Eurozone economies responding economic turbulence unevenly, raising challenges for ECB

(Xinhua) 08:25, July 04, 2022

Photo taken on June, 1 2022 shows the Euro sculpture in Frankfurt, Germany. (Xinhua/Lu Yang)

"The biggest problem facing the eurozone economies right now is uncertainty," Giuseppe De Arcangelis, a professor of international economics at Rome's La Sapienza University, told Xinhua.

ROME, July 3 (Xinhua) -- Euro currency zone economies are responding unevenly to the economic turbulence of recent weeks, raising the stakes for the European Central Bank (ECB) as it prepares to raise interest rates for the first time in more than a decade.

The economic indicator most economists are keeping an eye on is inflation. Prices across the 19-nation currency zone rose a record 8.6 percent in June compared to the same month in 2021, according to Eurostat.

That figure broke the previous euro-area high set just a month earlier, when in May year-on-year inflation came in at 8.1 percent.

The European Union began tracking euro area economic data in 1997, two years ahead of the creation of the common currency.

But even eurozone price increases vary, from a low of 5.2 percent in France to 20.0 percent in Estonia in May, which along with Lithuania (where prices rose 18.9 percent) and Latvia (16.9 percent) are the euro area countries hardest hit by rising energy prices sparked by the conflict between Russia and Ukraine.

In Spain, prices rose 10.2 percent in June on an annual basis, the highest rate since 1985. The 8.0-percent rate recorded for Italy in June was its highest since 1986.

Gasoline and diesel prices are displayed near a gas station in Rome, Italy, June 23, 2022.(Photo by Alberto Lingria/Xinhua)

Other indicators were similarly varied: eurozone unemployment levels in the latest reporting period ranged from 2.8 percent in Germany to 13.1 percent in Spain.

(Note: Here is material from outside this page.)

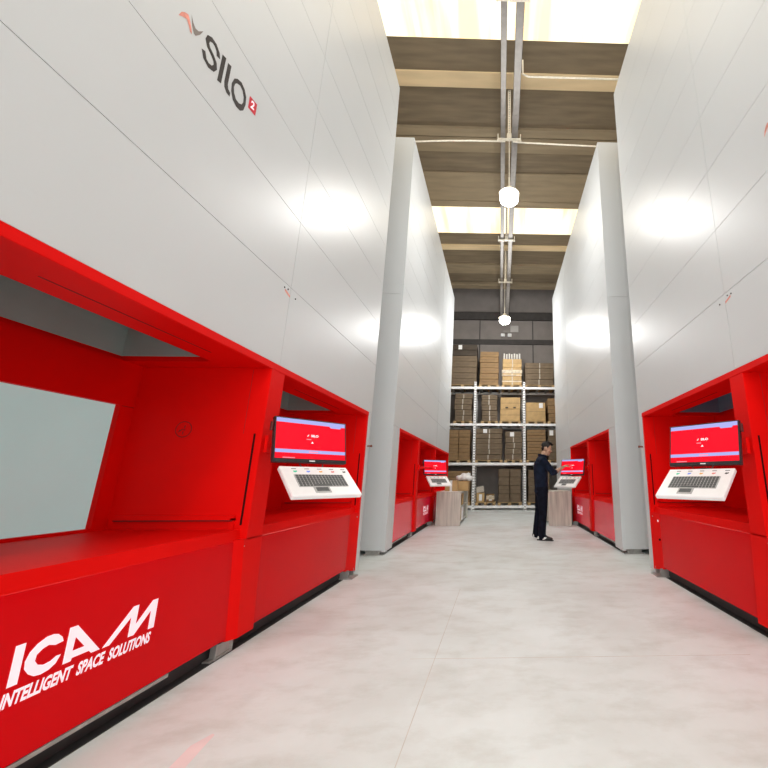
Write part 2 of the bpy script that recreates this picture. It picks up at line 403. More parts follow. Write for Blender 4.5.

Economic growth estimates for this year in the euro area varied from just 1.0 percent in Estonia to 5.8 percent in Portugal.

"The biggest problem facing the eurozone economies right now is uncertainty," Giuseppe De Arcangelis, a professor of international economics at Rome's La Sapienza University, told Xinhua.

De Arcangelis was referring to price increases and other impacts stemming from the Ukraine crisis, as well as monetary policy from the ECB, which has said it will raise interest rates this month for the first time since 2011 in an attempt to reduce inflationary pressure by reducing the supply of euros.

"There's only so much the ECB can do, since we are suffering from a negative supply shock and a demand shock at the same time," De Arcangelis said. "But they seem to be willing to reduce inflation even at the cost of economic growth."

Those concerns represent an abrupt about-face for eurozone policy makers who in the past were concerned with ways to stoke inflation by sparking higher demand among European consumers. Now the role is reversed.

The ECB also said it would at least temporarily end its support for government bonds this month, another move that is sending reverberations through financial markets.

European Central Bank (ECB) President Christine Lagarde attends a session of the World Economic Forum (WEF) Annual Meeting 2022 in Davos, Switzerland, May 25, 2022. (Xinhua/Zheng Huansong)

According to media reports, the immediate impact has been a strengthening of demand for bonds from the eurozone's strongest economies like Germany and the Netherlands, and higher interest rates for the most indebted countries from southern Europe, including Italy, Greece, and Spain.

With different economies responding to events in different ways, it increased the challenge for the ECB as it seeks the best overall policy strategy for the 19 eurozone countries.

"Monetary policy is at a difficult juncture," ECB President Christine Lagarde said earlier this week at the bank's annual forum in Portugal, a statement that surprised few observers.